Are recent changes in SO customer- or system-driven?

I suspect a mixture of both, but it's very important to understand that the "customer" in this case are the thousands of people who come here daily for help, not the experts who work here.

From the perspective of an outsider who merely wants an answer to their problem, and google promises the information is here, having few to no off-topic comments is a plus. It means less irrelevant material to read and comprehend.

From the perspective of the system - the maintenance and care thereof - it makes sense to encourage users to have such discussions where they won't need to be moderated.

I think that the system has to balance the needs of several aspects of the site:

  • Visitors
  • Experts
  • Moderators
  • Technical requirements

Visitors

They are just looking for help. However, the largest portion of site traffic comes from them, and they are the target of the advertising. This is, in theory, the primary monetary motivator of the site.

Requirements:

  • Easily readable
  • Clean UI
  • Attractive not just in looks, but functionality
  • Draw experts in who may just be visiting for the first time

Experts

Without experts, the content wouldn't be created, and visitors wouldn't get answers to the questions which aren't already answered (or are hard to find if answered).

Requirements:

  • Easy to ask and answer questions
  • Easy to help "judge" the correctness and quality of other's contributions
  • Easy to help with common moderation tasks as a group
  • A game system that fulfills aspects of Self Actualization (prestige, curiosity, experience, connection, etc)

Moderators

There are some activities which shouldn't be delegated to the wisdom of the crowds, and which may be irreversible. These activities are performed by diamond moderators and some employees. They get to be the bad guy for egregious acts of abuse or misuse, as well as other aspects of moderation that need to be dealt with daily. Further, they are the first line of support for users who believe there's a problem with a post that can't be readily handled by the community.

Requirements:

  • Easy to moderate
  • Tools that detect trends and problems prior to regular users noticing
  • Direct line to each other and the main team for additional direction and discussion

Technical Requirements

The programming team, company, community evangelists, server/internet infrastructure, etc need to be taken into account as well. Some things can't be solved technically, or would require more time and effort than the problem warrants. Some problems can only be solved - or even approached - through human exchanges.

Requirements:

  • Company benefits
  • Clear direction
  • Resources to maintain focus and forward movement
  • Community feedback
  • Ability to help direct the growth of the company

Conclusion

Recent changes are both customer and system driven, however, the weighting probably tends more towards visitors than experts, and this is probably why the current friction exists.

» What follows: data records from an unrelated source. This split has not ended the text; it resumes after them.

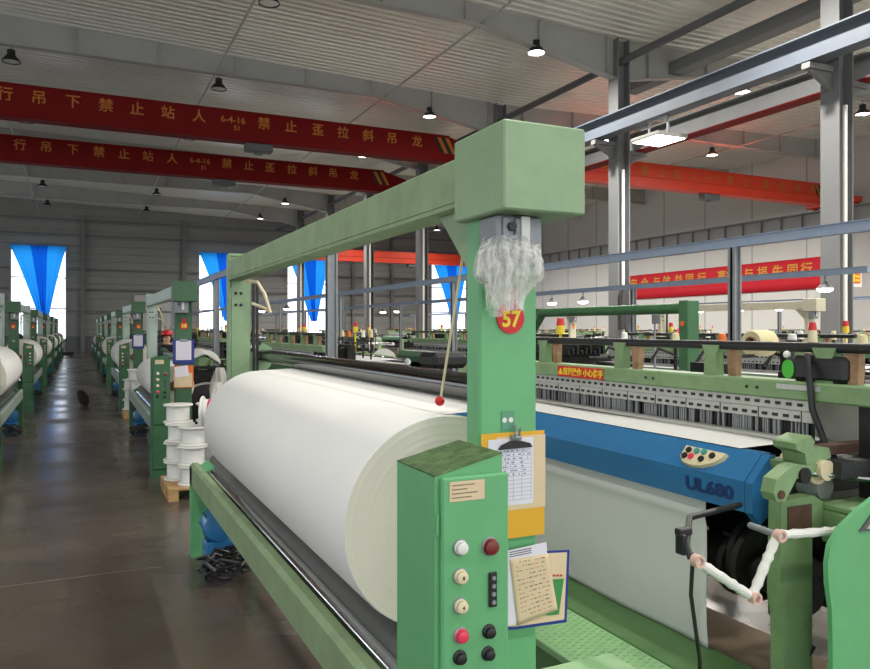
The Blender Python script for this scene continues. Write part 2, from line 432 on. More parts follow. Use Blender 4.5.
for y in FRAMES:
    o = struct(h_column(XC, y, deck_z(XC)-0.05).build('steel_column', COLG)); own_origin(o)
    cm = MB(); cm.cyl((XC-0.02, y-0.2, 0.3), (XC-0.02, y-0.2, 6.4), 0.05, 10)
    o2 = cm.build('conduit', WHITE, smooth=60); own_origin(o2); struct(o2)
# tapered rafters
def rafter(y):
    m = MB(); xs = [XL, 0, 5, 9.5, 10.9, 12.2, XC-0.22]
    for side in (0, 1):
        X = xs if not side else [2*XC-x for x in xs if 2*XC-x < XR]+[XR-0.1]
        X = sorted(X)
        vs = []
        for x in X: vs += [(x, y, raft_z(x)), (x, y, deck_z(x)-0.01)]
        m._add(vs, [(2*i, 2*i+2, 2*i+3, 2*i+1) for i in range(len(X)-1)], 0)
        vs = []
        for x in X: vs += [(x, y-0.13, raft_z(x)), (x, y+0.13, raft_z(x)), (x, y+0.13, raft_z(x)-0.025), (x, y-0.13, raft_z(x)-0.025)]
        fs = []
        for i in range(len(X)-1):
            for k in range(4): fs.append((4*i+k, 4*i+(k+1)%4, 4*i+4+(k+1)%4, 4*i+4+k))
        m._add(vs, fs, 0)
        x = X[0]+0.8
        while x < X[-1]:
            m.box(x, x+0.02, y-0.12, y-0.005, raft_z(x), deck_z(x)-0.02, b=0); x += 2.35
    return m
for y in FRAMES:
    o = struct(rafter(y).build('roof_rafter', RAFT, smooth=0, fix=False))
st = MB()
st.cyl((XC, YB, 9.62), (XC, YF, 9.62), 0.11, 8); struct(st.build('trim_3', DUCT))
for i, x in enumerate((-8.0, -2.5, 4.0, 9.85, 20.5, 27.0)):
    st = MB(); st.cyl((x, YB, 9.97), (x, YF, 9.97), 0.035, 6); struct(st.build('trim_%d' % (4+i), RAFT))
# crane runway beams along the column line and on the right wall
def runway(x, z0, z1, w=0.2, ribs=False, red=False):
    m = MB()
    m.box(x-w, x+w, YB, YF-0.5, z1-0.03, z1, b=0); m.box(x-w, x+w, YB, YF-0.5, z0, z0+0.03, b=0)
    m.box(x-0.012, x+0.012, YB, YF-0.5, z0+0.03, z1-0.03, b=0)
    m.box(x-0.04, x+0.04, YB, YF-0.5, z1, z1+0.06, b=0, m=1)
    if ribs:
        y = YB+0.5
        while y < YF-1: m.box(x-w+0.02, x+w-0.02, y, y+0.02, z0+0.03, z1-0.03, b=0); y += 1.25
    if red: m.box(x-w-0.004, x+w+0.004, YB, YF-0.5, z0-0.04, z0, b=0, m=2)
    return m
struct(runway(13.75, 7.25, 7.8).build('crane_runway', [RUNW, STEEL, CRANE], smooth=0))
struct(runway(15.25, 7.05, 7.6, red=True).build('crane_runway', [COLG, STEEL, CRANE], smooth=0))
struct(runway(33.1, 6.75, 7.5, ribs=True, red=True).build('crane_runway', [COLG, STEEL, CRANE], smooth=0))
# ---------------------------------------------------------------- overhead cranes
def crane(y, x0, x1, z0, z1, label, chars, tail, w=0.42, tapers=(False, True), two_tone=False):
    c = thing('overhead_crane', label, 'crane', ((x0+x1)/2, y+w/2, z0), 'red overhead cranes')
    g = MB()
    poly = [(x0, z0), (x1-1.1, z0), (x1, z0+0.32), (x1, z1-0.3), (x1-1.1, z1), (x0, z1)]
    paint = CRANEO if two_tone else CRANE
    g.prism(poly, 'y', y, y+w)
    g.box(x0, x1-1.1, y-0.05, y+w+0.05, z0-0.03, z0, b=0); g.box(x0, x1-1.1, y-0.05, y+w+0.05, z1, z1+0.03, b=0)
    if two_tone: g.box(x0, x1-1.1, y-0.05, y, z0+0.38, z0+0.42, b=0)
    go = g.build('girder', paint, c, smooth=0)
    e = MB(); e.box(x1-0.35, x1+0.2, y-1.1, y+w+1.1, z0+0.02, z0+0.3, b=0.02)
    for yy in (y-0.9, y+w+0.9): e.cyl((x1-0.0, yy, z0+0.05), (x1+0.14, yy, z0+0.05), 0.11, 12)
    e.build('end_carriage', paint, c)
    b = MB(); b.cyl((x1+0.2, y-0.02, z0+0.42), (x1+0.42, y-0.02, z0+0.42), 0.11, 10); b.build('buffer', BLACK, c)
    s = MB()
    for k, mm in ((0, 0), (0.16, 1), (0.32, 0), (0.48, 1)):
        s.prism([(x1-1.75+k, z1-0.06), (x1-1.6+k, z1-0.06), (x1-1.3+k, z0+0.3), (x1-1.45+k, z0+0.3)], 'y', y-0.006, y-0.002, m=mm)
    s.build('warning_stripe', [BLACK, CRANEY], c, smooth=0)
    hz = MB(); hx = x1-8.5
    hz.box(hx, hx+0.9, y+0.02, y+w-0.02, z0-0.3, z0-0.03, b=0.03); hz.cyl((hx+0.45, y+w/2, z0-0.3), (hx+0.45, y+w/2, z0-0.36), 0.16, 12)
    hz.build('trolley_hoist', DUCT, c)
    for (px, ch, sz) in chars:
        x, _ = atY(px, 200, y)
        lettering('lettering', ch, sz, CRANEY, go, (x, y-0.012, z1-0.32), bold=0.006)
    for (px, ch, sz, dz) in tail:
        x, _ = atY(px, 200, y); lettering('lettering', ch, sz, CRANEY, go, (x, y-0.012, z1-dz), bold=0.004)
    return c
C1 = [(5,'行'),(39,'吊'),(73,'下'),(106,'禁'),(137,'止'),(168,'站'),(199,'人'),(264,'禁'),(291,'止'),(318,'歪'),(343,'拉'),(368,'斜'),(392,'吊'),(417,'龙')]
crane(24.9, -14.5, 13.45, 7.86, 8.78, 'red overhead crane, nearer and higher in view of the two above the aisle', [(p, c, 0.42) for p, c in C1], [(233,'6-4-16',0.3,0.3),(237,'51',0.22,0.55)])
C2 = [(20,'行'),(46,'吊'),(73,'下'),(99,'禁'),(124,'止'),(148,'站'),(172,'人'),(227,'禁'),(249,'止'),(270,'歪'),(292,'拉'),(313,'斜'),(333,'吊'),(354,'龙')]
crane(31.5, -14.5, 13.45, 7.86, 8.76, 'red overhead crane spanning the hall, just behind and below the nearer lettered one', [(p, c, 0.42) for p, c in C2], [(200,'6-4-16',0.3,0.3),(204,'51',0.22,0.55)])
crane(56.2, 15.7, 32.7, 7.0, 7.85, 'short stretch of red crane far back along the hall, glimpsed past the rear posts', [], [], two_tone=True)
C3 = [(587,'行'),(607,'吊'),(645,'禁'),(663,'止'),(677,'站'),(693,'人'),(730,'禁'),(747,'止'),(766,'歪'),(782,'拉'),(797,'斜'),(813,'吊')]
crane(24.5, 15.7, 33.0, 7.62, 8.55, 'orange-red overhead crane in the brighter bay beyond the grey columns', [(p, c, 0.42) for p, c in C3], [(712,'6-4-16',0.28,0.3)], two_tone=True)
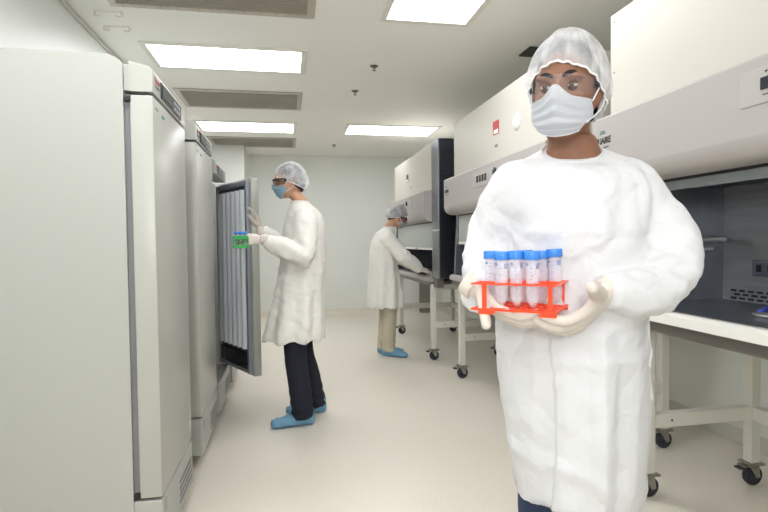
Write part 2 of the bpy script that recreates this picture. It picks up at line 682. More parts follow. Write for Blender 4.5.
def door_leaf(mb, y0, y1, z0, z1, x0=-DT, x1=0):
    """leaf with softly chamfered front vertical edge"""
    mb.box((x0, y0, z0), (x1, y1, z1), .007, 2)
    return mb


def make_freezer(label, loc, opened=False):
    t = thing('upright_freezer', label, 'freezer', loc, 0)
    # cabinet side profile with a rounded top front corner
    prof = [(-.80, .03), (BX, .03)]
    r = .055
    FT = FH+.035-(.09 if opened else 0)
    for k in range(11):
        a = math.radians(k*90/10)
        prof.append((BX-.085*(1-math.cos(a)), FT-.045*(1-math.sin(a))))
    prof += [(-.80, FT)]
    if not opened:
        MB().prism(prof, 'y', 0, FW).build('cabinet', M['freezer'], t, True, 20)
    else:
        mb = MB()
        mb.prism(prof, 'y', 0, .05).prism(prof, 'y', FW-.05, FW)
        mb.box((-.80, .05, .07), (-.74, FW-.05, FT)).box((-.74, .05, 1.775), (BX, FW-.05, FT-.005)).box((-.74, .05, .07), (BX, FW-.05, .32))
        mb.build('cabinet', M['freezer'], t, True, 20)
        MB().box((-.739, .052, .321), (-.735, FW-.052, 1.774)).build('liner', M['interior'], t)
        for k in range(4):
            MB().box((-.73, .052, .62+k*.3), (BX-.03, FW-.052, .635+k*.3)).build('shelf', M['liner_frame'], t)
    MB().box((BX+.001, .012, .31), (-DT-.001, FW-.012, 1.875)).build('gasket', M['gasket'], t) if not opened else None
    # control head
    hd = MB()
    zd = .09 if opened else 0
    hd.prism([(-DT, 1.885-zd), (0, 1.885-zd), (0, 1.968-zd), (-.006, 1.978-zd), (-.018, 1.984-zd), (-DT, FH+.010-zd)], 'y', 0, FW)
    hd.box((BX+.001, .012, 1.89-zd), (-DT, FW-.012, FH-zd))
    h = hd.build('control_head', M['door'], t)
    d = MB().box((-.001, .13, 1.893-zd), (.004, .53, 1.960-zd), .002, 1).build('display_panel', M['display'], h)
    MB().box((.0035, .15, 1.905-zd), (.006, .33, 1.95-zd)).build('screen', M['lcd'], h)
    for k in range(3):
        for j in range(2):
            MB().box((.0035, .365+k*.045, 1.903-zd+j*.026), (.006, .395+k*.045, 1.922-zd+j*.026), .001, 1).build('button', M['button'], h)
    text('Thermo', .026, 'logo', M['red_print'], h, text_m(.0015, .075, 1.944-zd))
    text('SCIENTIFIC', .015, 'logo', M['grey_print'], h, text_m(.0015, .075, 1.918-zd))
    # base
    b = MB()
    b.box((-.79, .004, .02), (BX, FW-.004, .285), .004)
    b.box((BX, 0, .075), (0, FW, .288), .006)
    bo = b.build('base_panel', M['freezer'], t)
    MB().box((-.001, .03, .225), (.003, .062, .275), .002).build('key_plate', M['button'], bo)
    vn = MB()
    for i in range(12):
        for j in range(4):
            vn.box((-.001, .32+i*.024, .11+j*.03), (.0012, .332+i*.024, .128+j*.03))
    vn.build('vent_slots', M['gasket'], bo)
    for sx in (-.72, -.14):
        for sy in (.07, FW-.07):
            MB().lathe([(.035, 0), (.035, .012), (.018, .02), (.018, .08)], n=14).build('foot', M['black'], t).location = (sx, sy, 0)
    # door
    dp = bpy.data.objects.new('door', None)
    if not opened:
        bpy.data.objects.remove(dp)
        do = door_leaf(MB(), 0, FW, .298, 1.872).build('door', M['door'], t, True, 30)
        MB().box((-.001, .035, 1.826), (.001, .085, 1.834)).build('emblem', M['grey_print'], do)
        MB().box((-.001, .14, 1.816), (.001, .185, 1.828)).build('emblem', M['teal_print'], do)
        MB().box((-DT-.02, -.004, 1.845), (-DT+.004, .03, 1.868), .003).build('hinge_stop', M['black'], do)
        MB().box((-DT-.02, .0, .30), (-DT+.004, .03, .32), .003).build('hinge_stop', M['black'], do)
        MB().box((-.001, FW-.05, .36), (.002, FW-.02, .44), .001).build('label_strip', M['trim'], do)
    else:
        # leaf swung outwards about its far edge
        hp = V((-.06, FW, 0))
        R = Matrix.Rotation(math.radians(28.5), 4, 'Z')
        T = Matrix.Translation(hp) @ R @ Matrix.Translation(-V((-.06, FW, 0)))

        def put(mb, name, mm, par, sm=False):
            for v in mb.bm.verts:
                v.co = T @ v.co
            return mb.build(name, mm, par, sm, 30)
        do = put(door_leaf(MB(), 0, FW, .30, ZD, -.06-.0, 0), 'door', M['door'], t, True)
        fr = MB()
        x0, x1 = -.06-.03, -.06
        for a_, b_ in (((.02, .32), (.055, ZD-.02)), ((FW-.05, .32), (FW-.02, ZD-.02)), ((.055, ZD-.055), (FW-.05, ZD-.02)), ((.055, .32), (FW-.05, .345))):
            fr.box((x0, a_[0], a_[1]), (x1, b_[0], b_[1]), .004)
        put(fr, 'liner_frame', M['liner_frame'], do)
        put(MB().box((x1-.008, .055, .345), (x1-.001, FW-.05, ZD-.055)), 'liner_back', M['groove'], do)
        for k in range(6):
            y = .10+k*.088
            put(MB().tube([(x1-.02, y, .50), (x1-.02, y, ZD-.085)], .029, n=14, k=1), 'rib', M['rib'], do, True)
        put(MB().box((x0+.004, .055, .345), (x1, FW-.05, .46), .003), 'lower_pocket', M['display'], do)
    return t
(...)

However, it must be understood that these two changes you specifically call out merely change how the experts interact with the system. The @ issue is cosmetic - it doesn't get in the way of interacting with the site. The chat issue is a suggestion - a gentle push in the direction they would like you to take - but not a shove. Neither change removes functionality.

Yet both changes should directly impact how visitors engage with the site.

So there are some tradeoffs, but on balance the pain caused is expected to be less than the benefit gained, when you take into account all the customers the system is expected to cater to.